## EXERCISE PROMPT
Please output the data below exactly as given, starting at its first line and stopping after the line that contains "18.6).build('attic_wall', M['lime_wall'], bank)".

# start of SOURCE EXCERPT

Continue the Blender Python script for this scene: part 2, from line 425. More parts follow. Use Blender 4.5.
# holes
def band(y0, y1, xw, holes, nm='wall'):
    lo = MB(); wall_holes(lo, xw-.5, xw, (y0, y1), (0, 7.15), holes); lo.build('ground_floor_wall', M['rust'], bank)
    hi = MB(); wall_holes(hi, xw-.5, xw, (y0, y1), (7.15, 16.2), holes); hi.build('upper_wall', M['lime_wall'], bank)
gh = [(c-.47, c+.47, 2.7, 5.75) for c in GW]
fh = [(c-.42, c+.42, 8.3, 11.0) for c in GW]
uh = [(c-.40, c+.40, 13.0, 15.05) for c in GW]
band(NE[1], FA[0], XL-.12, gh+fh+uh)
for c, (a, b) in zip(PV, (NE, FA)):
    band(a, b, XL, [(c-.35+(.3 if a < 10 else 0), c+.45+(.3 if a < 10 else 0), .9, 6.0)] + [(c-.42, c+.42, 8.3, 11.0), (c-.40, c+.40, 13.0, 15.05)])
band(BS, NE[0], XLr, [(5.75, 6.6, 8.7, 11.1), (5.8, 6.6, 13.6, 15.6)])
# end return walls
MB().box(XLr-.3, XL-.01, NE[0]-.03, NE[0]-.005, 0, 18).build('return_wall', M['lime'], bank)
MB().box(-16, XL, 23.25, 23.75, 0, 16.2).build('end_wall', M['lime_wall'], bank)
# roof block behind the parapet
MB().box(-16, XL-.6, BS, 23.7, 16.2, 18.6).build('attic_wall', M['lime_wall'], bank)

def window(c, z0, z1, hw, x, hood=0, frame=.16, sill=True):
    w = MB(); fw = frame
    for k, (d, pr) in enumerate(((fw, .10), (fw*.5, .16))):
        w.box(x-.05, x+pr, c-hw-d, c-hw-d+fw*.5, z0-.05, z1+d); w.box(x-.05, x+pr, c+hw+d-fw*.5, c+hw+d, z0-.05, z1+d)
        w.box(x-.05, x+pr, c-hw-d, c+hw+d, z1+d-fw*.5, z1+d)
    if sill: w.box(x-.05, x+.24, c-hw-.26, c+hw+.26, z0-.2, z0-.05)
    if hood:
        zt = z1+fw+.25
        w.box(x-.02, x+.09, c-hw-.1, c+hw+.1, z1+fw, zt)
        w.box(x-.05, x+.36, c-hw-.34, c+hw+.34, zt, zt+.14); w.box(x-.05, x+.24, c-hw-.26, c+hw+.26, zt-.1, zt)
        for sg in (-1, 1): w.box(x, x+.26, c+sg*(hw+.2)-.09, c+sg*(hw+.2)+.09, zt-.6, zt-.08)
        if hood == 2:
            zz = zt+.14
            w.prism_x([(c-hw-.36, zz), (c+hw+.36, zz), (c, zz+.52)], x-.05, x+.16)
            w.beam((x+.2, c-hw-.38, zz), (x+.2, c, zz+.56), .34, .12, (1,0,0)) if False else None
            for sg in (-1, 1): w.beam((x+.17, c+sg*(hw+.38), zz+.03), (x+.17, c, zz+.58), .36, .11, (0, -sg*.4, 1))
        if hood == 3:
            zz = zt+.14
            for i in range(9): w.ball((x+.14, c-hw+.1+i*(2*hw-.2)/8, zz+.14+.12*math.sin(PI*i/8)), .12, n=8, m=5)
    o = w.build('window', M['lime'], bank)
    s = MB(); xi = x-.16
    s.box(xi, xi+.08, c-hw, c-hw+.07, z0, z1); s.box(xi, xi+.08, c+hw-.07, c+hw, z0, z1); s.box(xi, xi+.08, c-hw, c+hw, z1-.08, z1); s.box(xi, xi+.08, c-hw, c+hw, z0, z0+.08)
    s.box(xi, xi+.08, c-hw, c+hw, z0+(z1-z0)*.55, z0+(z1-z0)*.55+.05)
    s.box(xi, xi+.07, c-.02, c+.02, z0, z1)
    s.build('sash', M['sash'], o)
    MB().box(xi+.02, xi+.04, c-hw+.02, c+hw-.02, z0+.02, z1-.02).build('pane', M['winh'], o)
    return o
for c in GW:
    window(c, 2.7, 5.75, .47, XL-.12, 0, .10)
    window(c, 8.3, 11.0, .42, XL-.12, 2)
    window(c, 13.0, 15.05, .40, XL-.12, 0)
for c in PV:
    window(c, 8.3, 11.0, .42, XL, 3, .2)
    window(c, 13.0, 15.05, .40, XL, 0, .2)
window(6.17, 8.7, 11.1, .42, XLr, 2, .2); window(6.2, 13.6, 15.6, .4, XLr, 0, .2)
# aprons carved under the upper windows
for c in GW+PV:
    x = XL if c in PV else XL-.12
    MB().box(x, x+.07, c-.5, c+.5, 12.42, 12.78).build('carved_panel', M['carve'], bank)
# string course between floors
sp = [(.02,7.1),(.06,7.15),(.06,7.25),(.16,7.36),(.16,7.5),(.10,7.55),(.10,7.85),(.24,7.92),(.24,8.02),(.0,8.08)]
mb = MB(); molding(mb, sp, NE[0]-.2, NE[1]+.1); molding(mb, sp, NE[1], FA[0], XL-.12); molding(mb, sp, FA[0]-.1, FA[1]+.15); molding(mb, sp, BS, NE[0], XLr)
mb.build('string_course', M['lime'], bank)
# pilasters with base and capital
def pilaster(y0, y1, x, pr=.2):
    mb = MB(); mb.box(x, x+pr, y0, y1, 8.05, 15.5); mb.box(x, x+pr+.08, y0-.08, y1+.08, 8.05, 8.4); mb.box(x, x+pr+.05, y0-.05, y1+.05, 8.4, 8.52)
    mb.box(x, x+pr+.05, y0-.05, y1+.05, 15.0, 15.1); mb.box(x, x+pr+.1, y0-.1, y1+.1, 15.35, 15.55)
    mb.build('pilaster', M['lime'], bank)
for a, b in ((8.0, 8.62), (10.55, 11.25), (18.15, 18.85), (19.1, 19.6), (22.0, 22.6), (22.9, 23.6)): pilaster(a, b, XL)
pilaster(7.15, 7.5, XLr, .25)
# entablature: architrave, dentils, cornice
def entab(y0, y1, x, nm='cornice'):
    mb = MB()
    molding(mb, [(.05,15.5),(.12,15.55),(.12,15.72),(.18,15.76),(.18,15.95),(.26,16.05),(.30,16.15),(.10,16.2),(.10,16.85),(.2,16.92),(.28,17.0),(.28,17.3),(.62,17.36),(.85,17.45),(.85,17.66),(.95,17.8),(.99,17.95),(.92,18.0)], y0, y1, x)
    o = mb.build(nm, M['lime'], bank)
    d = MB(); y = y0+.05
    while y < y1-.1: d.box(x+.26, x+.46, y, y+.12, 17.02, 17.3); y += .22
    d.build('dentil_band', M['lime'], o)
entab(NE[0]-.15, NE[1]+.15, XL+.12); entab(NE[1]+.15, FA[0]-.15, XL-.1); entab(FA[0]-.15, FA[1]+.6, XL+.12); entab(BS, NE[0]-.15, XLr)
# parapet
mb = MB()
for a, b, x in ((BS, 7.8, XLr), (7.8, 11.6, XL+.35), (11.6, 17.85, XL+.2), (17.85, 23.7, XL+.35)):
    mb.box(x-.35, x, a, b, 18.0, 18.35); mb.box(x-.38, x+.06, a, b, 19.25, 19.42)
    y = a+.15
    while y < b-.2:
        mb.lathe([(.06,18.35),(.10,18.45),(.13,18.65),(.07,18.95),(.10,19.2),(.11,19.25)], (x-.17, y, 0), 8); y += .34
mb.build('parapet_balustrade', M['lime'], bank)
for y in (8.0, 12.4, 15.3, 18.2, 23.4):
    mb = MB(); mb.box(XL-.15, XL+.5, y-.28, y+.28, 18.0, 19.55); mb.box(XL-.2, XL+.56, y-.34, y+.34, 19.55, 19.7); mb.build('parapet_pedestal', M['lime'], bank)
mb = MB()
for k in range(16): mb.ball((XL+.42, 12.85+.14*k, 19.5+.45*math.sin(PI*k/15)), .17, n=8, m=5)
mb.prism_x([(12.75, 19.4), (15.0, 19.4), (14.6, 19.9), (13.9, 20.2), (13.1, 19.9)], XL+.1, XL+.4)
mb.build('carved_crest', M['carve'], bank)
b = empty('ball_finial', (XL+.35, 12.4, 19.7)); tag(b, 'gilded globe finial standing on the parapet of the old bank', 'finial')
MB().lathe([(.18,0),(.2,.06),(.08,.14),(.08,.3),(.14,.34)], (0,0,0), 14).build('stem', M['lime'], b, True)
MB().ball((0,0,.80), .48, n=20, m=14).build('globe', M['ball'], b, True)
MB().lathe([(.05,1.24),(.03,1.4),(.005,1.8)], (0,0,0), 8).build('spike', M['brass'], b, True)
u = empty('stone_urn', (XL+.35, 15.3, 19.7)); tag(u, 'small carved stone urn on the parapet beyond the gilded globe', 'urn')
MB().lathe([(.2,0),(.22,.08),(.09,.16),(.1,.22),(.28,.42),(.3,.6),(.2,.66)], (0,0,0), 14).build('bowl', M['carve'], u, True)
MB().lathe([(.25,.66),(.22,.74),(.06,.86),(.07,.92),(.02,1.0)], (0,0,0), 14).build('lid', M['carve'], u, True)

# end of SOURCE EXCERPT

## EXPECTED ANSWER
Continue the Blender Python script for this scene: part 2, from line 425. More parts follow. Use Blender 4.5.
# holes
def band(y0, y1, xw, holes, nm='wall'):
    lo = MB(); wall_holes(lo, xw-.5, xw, (y0, y1), (0, 7.15), holes); lo.build('ground_floor_wall', M['rust'], bank)
    hi = MB(); wall_holes(hi, xw-.5, xw, (y0, y1), (7.15, 16.2), holes); hi.build('upper_wall', M['lime_wall'], bank)
gh = [(c-.47, c+.47, 2.7, 5.75) for c in GW]
fh = [(c-.42, c+.42, 8.3, 11.0) for c in GW]
uh = [(c-.40, c+.40, 13.0, 15.05) for c in GW]
band(NE[1], FA[0], XL-.12, gh+fh+uh)
for c, (a, b) in zip(PV, (NE, FA)):
    band(a, b, XL, [(c-.35+(.3 if a < 10 else 0), c+.45+(.3 if a < 10 else 0), .9, 6.0)] + [(c-.42, c+.42, 8.3, 11.0), (c-.40, c+.40, 13.0, 15.05)])
band(BS, NE[0], XLr, [(5.75, 6.6, 8.7, 11.1), (5.8, 6.6, 13.6, 15.6)])
# end return walls
MB().box(XLr-.3, XL-.01, NE[0]-.03, NE[0]-.005, 0, 18).build('return_wall', M['lime'], bank)
MB().box(-16, XL, 23.25, 23.75, 0, 16.2).build('end_wall', M['lime_wall'], bank)
# roof block behind the parapet
MB().box(-16, XL-.6, BS, 23.7, 16.2, 18.6).build('attic_wall', M['lime_wall'], bank)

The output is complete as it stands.